Work to be completed
Would you quote the material below from its first line through the line containing "return math.atan2(-q[1], q[0])", exactly and with both ends included?

Dataset extract

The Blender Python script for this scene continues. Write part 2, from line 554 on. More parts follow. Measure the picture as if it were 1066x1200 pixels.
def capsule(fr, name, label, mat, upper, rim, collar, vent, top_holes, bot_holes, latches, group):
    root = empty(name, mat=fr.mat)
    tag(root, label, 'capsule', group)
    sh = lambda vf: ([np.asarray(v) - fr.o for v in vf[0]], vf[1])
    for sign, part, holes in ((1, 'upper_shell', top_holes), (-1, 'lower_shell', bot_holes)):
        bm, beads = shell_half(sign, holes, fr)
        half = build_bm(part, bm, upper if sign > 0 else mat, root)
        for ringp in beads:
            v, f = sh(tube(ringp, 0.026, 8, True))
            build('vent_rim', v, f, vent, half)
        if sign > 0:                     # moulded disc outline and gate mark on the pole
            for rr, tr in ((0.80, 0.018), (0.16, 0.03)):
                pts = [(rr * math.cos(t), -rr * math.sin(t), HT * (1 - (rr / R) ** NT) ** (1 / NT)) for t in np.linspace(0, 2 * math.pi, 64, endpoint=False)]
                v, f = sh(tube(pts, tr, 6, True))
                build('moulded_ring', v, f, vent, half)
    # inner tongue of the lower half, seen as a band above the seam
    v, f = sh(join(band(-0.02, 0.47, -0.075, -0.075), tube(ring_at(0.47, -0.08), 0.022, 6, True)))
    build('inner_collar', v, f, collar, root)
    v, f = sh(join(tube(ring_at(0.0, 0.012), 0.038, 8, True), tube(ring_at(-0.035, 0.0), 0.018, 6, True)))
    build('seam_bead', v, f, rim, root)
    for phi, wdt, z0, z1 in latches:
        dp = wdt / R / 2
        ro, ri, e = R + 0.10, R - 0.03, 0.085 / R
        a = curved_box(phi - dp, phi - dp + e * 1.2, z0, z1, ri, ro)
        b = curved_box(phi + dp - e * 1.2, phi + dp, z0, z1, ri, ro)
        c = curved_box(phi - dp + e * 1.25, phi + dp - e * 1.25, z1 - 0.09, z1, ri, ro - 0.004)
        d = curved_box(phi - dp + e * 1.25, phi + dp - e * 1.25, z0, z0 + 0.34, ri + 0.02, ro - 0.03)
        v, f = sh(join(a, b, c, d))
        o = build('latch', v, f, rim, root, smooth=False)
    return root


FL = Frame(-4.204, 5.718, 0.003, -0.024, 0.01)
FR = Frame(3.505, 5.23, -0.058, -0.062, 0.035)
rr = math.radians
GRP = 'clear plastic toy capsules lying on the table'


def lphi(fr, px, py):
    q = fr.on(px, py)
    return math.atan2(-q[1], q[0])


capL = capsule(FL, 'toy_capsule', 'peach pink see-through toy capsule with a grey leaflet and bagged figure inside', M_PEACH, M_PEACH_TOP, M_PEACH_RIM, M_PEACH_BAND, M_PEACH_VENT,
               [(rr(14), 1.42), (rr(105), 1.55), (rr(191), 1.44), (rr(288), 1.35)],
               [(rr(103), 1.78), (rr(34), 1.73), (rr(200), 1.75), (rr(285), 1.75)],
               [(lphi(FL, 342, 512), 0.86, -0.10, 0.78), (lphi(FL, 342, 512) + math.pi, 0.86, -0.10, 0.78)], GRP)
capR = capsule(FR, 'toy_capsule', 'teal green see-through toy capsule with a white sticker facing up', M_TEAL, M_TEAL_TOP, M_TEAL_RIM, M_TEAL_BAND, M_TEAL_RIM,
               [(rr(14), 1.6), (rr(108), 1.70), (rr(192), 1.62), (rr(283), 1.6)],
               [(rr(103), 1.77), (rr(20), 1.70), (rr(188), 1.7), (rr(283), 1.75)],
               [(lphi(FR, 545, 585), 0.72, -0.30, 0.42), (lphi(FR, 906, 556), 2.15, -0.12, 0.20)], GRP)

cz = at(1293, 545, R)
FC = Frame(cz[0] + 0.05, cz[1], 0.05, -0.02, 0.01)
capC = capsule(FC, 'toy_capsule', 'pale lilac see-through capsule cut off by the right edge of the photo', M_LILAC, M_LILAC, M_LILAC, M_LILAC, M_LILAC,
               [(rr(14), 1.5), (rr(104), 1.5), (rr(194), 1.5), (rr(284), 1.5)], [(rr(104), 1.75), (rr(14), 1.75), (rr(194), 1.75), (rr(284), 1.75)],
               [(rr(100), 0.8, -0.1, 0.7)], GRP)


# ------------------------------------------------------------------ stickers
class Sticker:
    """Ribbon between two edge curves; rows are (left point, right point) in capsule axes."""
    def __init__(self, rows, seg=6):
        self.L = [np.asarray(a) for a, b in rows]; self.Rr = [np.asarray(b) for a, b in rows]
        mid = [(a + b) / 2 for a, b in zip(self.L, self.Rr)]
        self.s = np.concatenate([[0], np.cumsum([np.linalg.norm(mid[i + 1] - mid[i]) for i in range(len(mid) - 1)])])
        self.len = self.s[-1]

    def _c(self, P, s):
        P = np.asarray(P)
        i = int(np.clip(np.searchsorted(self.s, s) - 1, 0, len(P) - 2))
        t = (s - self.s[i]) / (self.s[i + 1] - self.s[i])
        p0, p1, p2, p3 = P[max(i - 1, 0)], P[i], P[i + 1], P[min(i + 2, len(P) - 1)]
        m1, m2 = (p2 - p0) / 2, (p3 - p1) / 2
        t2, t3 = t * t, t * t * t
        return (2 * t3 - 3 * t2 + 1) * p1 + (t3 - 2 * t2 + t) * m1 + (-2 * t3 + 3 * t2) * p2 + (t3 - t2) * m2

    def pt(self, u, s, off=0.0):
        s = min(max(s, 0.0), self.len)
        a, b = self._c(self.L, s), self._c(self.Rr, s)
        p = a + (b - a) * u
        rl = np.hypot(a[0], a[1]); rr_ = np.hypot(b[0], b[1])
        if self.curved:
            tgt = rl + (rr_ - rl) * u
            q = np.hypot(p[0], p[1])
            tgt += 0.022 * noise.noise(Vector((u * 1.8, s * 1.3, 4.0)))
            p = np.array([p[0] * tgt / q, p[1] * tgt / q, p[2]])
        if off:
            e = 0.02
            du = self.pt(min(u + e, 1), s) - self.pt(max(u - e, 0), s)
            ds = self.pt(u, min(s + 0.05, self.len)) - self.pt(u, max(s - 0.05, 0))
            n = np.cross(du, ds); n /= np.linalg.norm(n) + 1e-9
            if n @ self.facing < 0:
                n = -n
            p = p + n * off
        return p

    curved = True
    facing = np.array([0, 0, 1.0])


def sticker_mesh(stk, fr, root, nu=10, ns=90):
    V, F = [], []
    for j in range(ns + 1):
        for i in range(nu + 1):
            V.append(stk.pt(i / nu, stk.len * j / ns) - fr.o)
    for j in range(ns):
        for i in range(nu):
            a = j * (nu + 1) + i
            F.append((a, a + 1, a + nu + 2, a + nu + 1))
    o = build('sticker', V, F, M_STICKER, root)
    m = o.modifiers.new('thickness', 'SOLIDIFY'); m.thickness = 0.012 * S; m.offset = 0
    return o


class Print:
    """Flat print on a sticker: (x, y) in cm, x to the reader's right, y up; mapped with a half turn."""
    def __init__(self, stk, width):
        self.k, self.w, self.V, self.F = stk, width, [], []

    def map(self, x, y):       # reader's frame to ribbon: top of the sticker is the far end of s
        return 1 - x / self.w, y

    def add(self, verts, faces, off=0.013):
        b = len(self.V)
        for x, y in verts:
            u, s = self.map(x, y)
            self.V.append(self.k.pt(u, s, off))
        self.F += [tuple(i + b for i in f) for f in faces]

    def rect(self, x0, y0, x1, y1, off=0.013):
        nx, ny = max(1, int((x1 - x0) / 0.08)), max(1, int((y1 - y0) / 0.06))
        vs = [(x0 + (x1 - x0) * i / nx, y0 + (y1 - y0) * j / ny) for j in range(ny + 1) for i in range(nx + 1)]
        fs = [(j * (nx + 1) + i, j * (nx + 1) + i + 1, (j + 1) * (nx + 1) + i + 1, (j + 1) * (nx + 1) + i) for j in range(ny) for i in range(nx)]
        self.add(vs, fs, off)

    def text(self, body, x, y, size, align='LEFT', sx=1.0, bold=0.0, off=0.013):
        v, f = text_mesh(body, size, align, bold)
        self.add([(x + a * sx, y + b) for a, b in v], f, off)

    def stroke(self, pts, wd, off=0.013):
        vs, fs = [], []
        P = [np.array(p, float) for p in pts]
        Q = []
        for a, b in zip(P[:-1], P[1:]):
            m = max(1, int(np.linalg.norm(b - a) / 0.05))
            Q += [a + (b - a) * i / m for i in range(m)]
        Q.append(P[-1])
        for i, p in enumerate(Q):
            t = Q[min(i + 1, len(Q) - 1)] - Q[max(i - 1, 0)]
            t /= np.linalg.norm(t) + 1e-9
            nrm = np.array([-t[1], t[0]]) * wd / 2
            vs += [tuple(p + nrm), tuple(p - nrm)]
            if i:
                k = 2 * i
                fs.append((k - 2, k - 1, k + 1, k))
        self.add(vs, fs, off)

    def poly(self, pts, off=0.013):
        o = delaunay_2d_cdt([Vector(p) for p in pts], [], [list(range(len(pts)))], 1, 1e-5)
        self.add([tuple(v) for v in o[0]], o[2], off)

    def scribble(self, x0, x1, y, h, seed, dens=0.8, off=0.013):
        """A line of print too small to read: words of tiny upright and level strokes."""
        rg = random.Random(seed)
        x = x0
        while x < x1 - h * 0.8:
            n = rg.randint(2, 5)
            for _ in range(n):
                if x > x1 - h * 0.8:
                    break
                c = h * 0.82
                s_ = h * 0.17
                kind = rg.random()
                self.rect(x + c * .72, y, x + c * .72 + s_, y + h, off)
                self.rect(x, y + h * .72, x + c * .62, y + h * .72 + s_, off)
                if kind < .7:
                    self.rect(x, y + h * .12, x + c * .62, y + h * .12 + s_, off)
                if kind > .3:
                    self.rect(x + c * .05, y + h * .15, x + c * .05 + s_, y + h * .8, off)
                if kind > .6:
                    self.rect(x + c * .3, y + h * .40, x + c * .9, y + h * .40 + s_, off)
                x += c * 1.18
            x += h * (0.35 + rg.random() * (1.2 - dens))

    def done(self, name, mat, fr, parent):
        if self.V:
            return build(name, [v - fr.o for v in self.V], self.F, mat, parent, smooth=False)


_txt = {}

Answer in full
The Blender Python script for this scene continues. Write part 2, from line 554 on. More parts follow. Measure the picture as if it were 1066x1200 pixels.
def capsule(fr, name, label, mat, upper, rim, collar, vent, top_holes, bot_holes, latches, group):
    root = empty(name, mat=fr.mat)
    tag(root, label, 'capsule', group)
    sh = lambda vf: ([np.asarray(v) - fr.o for v in vf[0]], vf[1])
    for sign, part, holes in ((1, 'upper_shell', top_holes), (-1, 'lower_shell', bot_holes)):
        bm, beads = shell_half(sign, holes, fr)
        half = build_bm(part, bm, upper if sign > 0 else mat, root)
        for ringp in beads:
            v, f = sh(tube(ringp, 0.026, 8, True))
            build('vent_rim', v, f, vent, half)
        if sign > 0:                     # moulded disc outline and gate mark on the pole
            for rr, tr in ((0.80, 0.018), (0.16, 0.03)):
                pts = [(rr * math.cos(t), -rr * math.sin(t), HT * (1 - (rr / R) ** NT) ** (1 / NT)) for t in np.linspace(0, 2 * math.pi, 64, endpoint=False)]
                v, f = sh(tube(pts, tr, 6, True))
                build('moulded_ring', v, f, vent, half)
    # inner tongue of the lower half, seen as a band above the seam
    v, f = sh(join(band(-0.02, 0.47, -0.075, -0.075), tube(ring_at(0.47, -0.08), 0.022, 6, True)))
    build('inner_collar', v, f, collar, root)
    v, f = sh(join(tube(ring_at(0.0, 0.012), 0.038, 8, True), tube(ring_at(-0.035, 0.0), 0.018, 6, True)))
    build('seam_bead', v, f, rim, root)
    for phi, wdt, z0, z1 in latches:
        dp = wdt / R / 2
        ro, ri, e = R + 0.10, R - 0.03, 0.085 / R
        a = curved_box(phi - dp, phi - dp + e * 1.2, z0, z1, ri, ro)
        b = curved_box(phi + dp - e * 1.2, phi + dp, z0, z1, ri, ro)
        c = curved_box(phi - dp + e * 1.25, phi + dp - e * 1.25, z1 - 0.09, z1, ri, ro - 0.004)
        d = curved_box(phi - dp + e * 1.25, phi + dp - e * 1.25, z0, z0 + 0.34, ri + 0.02, ro - 0.03)
        v, f = sh(join(a, b, c, d))
        o = build('latch', v, f, rim, root, smooth=False)
    return root


FL = Frame(-4.204, 5.718, 0.003, -0.024, 0.01)
FR = Frame(3.505, 5.23, -0.058, -0.062, 0.035)
rr = math.radians
GRP = 'clear plastic toy capsules lying on the table'


def lphi(fr, px, py):
    q = fr.on(px, py)
    return math.atan2(-q[1], q[0])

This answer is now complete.